Question

The volume and area of the curved surface of the right circular cylinder is $1540{{m}^{3}}$ and $440{{m}^{2}}$ respectively. Then find the radius of base and height of the cylinder.

Answer 1

Hint: Now we know that the curved surface area of right circular cylinder is given by $\pi {{r}^{2}}h$ and the curved surface of right circular cylinder is given by $2\pi rh$ . Hence using this we will get two equations in r and h. we will solve them simultaneously to find r and h.

Complete step by step answer:
Now consider a right circular cylinder

We know that the Volume of curved right circular cylinder is given by formula $\pi {{r}^{2}}h$ where r is the radius of the cylinder and h is the height of the cylinder.
Now the volume of cylinder is given as $1540{{m}^{3}}$
Hence we have $\pi {{r}^{2}}h=1540{{m}^{3}}$
Let this be called equation (1)
$\pi {{r}^{2}}h=1540{{m}^{3}}.........................\left( 1 \right)$
Now we also have formula for curved surface area of cylinder which is $2\pi rh$
Also the curved surface area is given to be $440{{m}^{2}}$
Hence we have $2\pi rh=440$
Let this be called equation (2)
$2\pi rh=440{{m}^{2}}..............\left( 2 \right)$
Now let us divide equation (1) by equation (2).
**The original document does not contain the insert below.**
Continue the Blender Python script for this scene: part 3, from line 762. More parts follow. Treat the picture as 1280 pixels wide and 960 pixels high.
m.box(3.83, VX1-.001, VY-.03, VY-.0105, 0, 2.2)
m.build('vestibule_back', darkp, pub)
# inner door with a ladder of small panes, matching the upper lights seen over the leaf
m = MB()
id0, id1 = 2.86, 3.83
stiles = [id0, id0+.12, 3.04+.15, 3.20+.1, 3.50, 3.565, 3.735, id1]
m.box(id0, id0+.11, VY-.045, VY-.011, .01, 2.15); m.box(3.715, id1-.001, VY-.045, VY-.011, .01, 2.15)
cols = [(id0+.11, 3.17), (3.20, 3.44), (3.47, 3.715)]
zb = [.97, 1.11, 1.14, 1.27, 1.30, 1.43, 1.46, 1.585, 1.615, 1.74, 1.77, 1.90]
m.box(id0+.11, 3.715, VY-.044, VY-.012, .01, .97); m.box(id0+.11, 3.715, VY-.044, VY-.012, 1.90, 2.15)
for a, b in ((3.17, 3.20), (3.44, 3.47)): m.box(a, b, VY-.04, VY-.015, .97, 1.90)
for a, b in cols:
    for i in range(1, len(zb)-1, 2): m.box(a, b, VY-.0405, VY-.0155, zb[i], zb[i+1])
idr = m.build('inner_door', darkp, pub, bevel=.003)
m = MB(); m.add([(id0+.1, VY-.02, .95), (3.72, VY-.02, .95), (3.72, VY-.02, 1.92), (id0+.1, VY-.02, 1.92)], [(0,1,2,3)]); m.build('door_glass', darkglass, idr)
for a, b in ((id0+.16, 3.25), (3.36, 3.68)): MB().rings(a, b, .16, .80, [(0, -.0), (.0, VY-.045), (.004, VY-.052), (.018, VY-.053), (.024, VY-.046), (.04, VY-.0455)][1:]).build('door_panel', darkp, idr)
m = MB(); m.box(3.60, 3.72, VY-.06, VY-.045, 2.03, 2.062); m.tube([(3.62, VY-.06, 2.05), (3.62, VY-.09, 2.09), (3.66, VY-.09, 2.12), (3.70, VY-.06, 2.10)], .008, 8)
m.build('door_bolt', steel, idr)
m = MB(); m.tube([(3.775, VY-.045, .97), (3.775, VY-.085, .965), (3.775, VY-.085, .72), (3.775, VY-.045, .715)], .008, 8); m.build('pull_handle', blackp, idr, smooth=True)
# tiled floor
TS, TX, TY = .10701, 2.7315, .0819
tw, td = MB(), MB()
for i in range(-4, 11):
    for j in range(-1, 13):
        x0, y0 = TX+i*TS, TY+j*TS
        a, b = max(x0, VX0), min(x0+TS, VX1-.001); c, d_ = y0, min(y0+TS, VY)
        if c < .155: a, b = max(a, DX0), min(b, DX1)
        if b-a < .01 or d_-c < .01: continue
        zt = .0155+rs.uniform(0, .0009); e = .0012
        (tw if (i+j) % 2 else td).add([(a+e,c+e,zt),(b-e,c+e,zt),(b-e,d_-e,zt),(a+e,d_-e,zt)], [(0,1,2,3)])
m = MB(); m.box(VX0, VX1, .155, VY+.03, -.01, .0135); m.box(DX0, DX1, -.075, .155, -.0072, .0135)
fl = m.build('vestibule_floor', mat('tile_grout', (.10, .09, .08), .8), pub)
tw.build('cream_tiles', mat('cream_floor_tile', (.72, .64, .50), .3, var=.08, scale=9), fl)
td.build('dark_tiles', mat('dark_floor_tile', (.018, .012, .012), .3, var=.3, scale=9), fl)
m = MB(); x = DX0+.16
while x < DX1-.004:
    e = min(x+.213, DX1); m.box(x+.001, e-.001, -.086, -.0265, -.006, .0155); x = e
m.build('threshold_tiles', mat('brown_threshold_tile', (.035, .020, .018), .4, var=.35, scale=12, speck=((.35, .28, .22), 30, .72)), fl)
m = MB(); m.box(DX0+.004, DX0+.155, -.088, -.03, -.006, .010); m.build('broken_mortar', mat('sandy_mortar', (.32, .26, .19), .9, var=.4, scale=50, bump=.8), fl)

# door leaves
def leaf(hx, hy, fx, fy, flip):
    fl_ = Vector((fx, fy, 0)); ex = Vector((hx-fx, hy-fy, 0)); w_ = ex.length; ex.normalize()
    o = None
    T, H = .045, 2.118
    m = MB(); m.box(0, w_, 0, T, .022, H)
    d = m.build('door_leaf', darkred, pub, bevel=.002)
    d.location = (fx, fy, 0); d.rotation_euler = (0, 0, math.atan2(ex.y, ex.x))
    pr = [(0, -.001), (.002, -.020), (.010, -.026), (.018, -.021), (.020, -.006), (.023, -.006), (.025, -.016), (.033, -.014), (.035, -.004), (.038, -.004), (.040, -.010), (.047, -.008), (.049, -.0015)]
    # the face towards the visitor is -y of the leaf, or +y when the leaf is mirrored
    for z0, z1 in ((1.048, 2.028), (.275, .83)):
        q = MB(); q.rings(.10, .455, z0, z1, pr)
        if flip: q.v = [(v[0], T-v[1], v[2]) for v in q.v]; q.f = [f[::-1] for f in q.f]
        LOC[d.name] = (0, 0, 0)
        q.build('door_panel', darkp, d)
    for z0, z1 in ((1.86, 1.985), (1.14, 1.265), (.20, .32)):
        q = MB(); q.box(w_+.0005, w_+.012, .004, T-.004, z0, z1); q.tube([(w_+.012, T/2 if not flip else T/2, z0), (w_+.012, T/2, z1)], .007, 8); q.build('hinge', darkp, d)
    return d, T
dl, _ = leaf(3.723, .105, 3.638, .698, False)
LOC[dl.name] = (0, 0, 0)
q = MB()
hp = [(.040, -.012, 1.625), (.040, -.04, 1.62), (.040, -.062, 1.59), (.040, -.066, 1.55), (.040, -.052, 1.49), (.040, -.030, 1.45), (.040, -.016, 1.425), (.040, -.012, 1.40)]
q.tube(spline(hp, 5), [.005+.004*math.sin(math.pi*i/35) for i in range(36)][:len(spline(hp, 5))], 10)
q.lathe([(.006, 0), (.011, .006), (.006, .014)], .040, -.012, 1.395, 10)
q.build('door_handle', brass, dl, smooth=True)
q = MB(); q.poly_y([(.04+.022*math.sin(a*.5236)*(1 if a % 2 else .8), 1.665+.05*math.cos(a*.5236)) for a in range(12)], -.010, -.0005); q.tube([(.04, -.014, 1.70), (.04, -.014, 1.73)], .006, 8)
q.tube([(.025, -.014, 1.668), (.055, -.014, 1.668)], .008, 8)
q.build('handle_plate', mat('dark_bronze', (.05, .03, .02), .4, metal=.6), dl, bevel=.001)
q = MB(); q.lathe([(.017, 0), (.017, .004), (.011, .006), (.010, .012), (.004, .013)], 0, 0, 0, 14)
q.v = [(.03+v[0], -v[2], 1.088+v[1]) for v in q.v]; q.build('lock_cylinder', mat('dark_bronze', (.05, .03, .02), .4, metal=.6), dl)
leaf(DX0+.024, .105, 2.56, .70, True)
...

Hence we will get
$\dfrac{\pi {{r}^{2}}h}{2\pi rh}=\dfrac{1540}{440}$
Now cancelling the common terms we get $\dfrac{r}{2}=\dfrac{1540}{440}$
Now if we divide 1540 and 440 by 220 and hence we get
$\dfrac{r}{2}=\dfrac{7}{2}$
Now multiplying the whole equation by 2 we get r = 7
Hence r = 7m
Now substituting r = 7 in equation (2) we get
$2\pi \left( 7 \right)h=440$
Now for simplicity let us take $\pi =\dfrac{22}{7}$
Hence we have
$\begin{align}
  & 2\times \dfrac{22}{7}\times 7\times h=440 \\
 & \Rightarrow 2\times 22\times h=440 \\
 & \Rightarrow 44\times h=440 \\
 & \Rightarrow h=10 \\
\end{align}$
Hence we get h = 10m

Hence the value of r = 7m and h = 10m.

Note: Note that the curved surface area and total surface area are different for the cylinder. Curved surface area of the cylinder is given by $2\pi rh$ and total surface area is given by $2\pi rh+2\pi {{r}^{2}}$ . Also note that $\pi $ is an irrational number and cannot be expressed in the form of $\dfrac{p}{q}$ for simplicity we take it as $\dfrac{22}{7}$.